Although the war with Hamas is, naturally, dominating the news both within Israel and about Israel, another item has emerged that should not go unnoticed.
First, though, it will help to recap.
Things started to go wild around here back on June 12, when it turned out that three Israeli teenage boys had been abducted by Hamas terrorists in Judea (part of what is called the West Bank). The Israeli security forces launched a massive manhunt and began cracking down on Hamas throughout the West Bank. On June 30, the bodies of the three boys were found, and it turned out they had been shot dead shortly after the abduction.
A couple of days later, on July 2, another body was found in a forest near Jerusalem. This time it was the body of a Palestinian teenage boy named Mohammed Abu Khdeir, who, in the early morning hours of that day, had apparently been kidnapped and murdered by Jewish Israelis in a revenge attack.
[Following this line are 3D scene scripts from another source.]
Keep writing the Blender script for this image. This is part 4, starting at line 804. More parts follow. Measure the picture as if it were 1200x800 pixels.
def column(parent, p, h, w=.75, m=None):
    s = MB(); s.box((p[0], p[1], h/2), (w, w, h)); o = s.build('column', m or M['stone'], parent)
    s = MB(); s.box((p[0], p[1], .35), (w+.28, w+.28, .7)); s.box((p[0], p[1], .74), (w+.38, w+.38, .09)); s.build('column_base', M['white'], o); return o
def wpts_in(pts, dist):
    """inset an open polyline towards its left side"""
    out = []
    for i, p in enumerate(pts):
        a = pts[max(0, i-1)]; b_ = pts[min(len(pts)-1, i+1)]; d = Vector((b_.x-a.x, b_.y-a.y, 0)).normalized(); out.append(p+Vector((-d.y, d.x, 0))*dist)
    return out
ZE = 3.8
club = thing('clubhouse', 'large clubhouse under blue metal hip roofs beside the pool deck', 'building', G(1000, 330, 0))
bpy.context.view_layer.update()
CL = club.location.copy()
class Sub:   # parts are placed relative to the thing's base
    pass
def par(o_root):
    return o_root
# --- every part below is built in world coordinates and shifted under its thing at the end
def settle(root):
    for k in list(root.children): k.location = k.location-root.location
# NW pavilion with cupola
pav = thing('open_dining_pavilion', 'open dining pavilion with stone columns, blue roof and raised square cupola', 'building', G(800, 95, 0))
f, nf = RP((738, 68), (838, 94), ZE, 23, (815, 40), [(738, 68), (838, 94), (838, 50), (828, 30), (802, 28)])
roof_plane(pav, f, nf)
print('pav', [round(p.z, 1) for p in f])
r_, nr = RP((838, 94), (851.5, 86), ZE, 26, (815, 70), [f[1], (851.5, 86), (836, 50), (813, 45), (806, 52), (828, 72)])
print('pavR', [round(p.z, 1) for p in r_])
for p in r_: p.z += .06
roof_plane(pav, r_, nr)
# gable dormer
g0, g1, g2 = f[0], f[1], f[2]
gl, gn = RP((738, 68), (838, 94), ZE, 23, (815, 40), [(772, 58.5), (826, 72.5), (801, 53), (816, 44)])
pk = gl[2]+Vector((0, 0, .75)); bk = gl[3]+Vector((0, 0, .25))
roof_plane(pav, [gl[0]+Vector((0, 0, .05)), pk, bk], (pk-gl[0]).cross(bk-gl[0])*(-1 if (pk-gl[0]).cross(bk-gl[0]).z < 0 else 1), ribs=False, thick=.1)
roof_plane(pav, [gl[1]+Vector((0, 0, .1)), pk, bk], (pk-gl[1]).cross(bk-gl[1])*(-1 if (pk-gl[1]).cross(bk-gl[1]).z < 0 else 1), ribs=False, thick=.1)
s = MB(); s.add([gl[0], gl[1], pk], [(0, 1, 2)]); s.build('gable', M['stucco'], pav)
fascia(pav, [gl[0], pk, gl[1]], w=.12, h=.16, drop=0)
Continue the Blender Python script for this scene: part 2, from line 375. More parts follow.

It was six days later, on July 8, that the current Israel-Hamas war, which Israel calls Operation Protective Edge, erupted.
Naturally, countless mainstream media stories seized on the Abu Khdeir murder as part of an alleged “cycle” of violence that led to the war, implying an equivalency between the murders of the three Israeli boys and that of the Palestinian one. The picture conveyed was of two equally violent, irrational communities, Jews and Palestinians, spiraling downward into war.
Of course, the murders of the Israeli boys and of the Palestinian boy are morally equivalent in both being despicably evil. But apart from that, the MSM typically missed, glossed over, or downplayed some major, diametrical asymmetries connected to these crimes.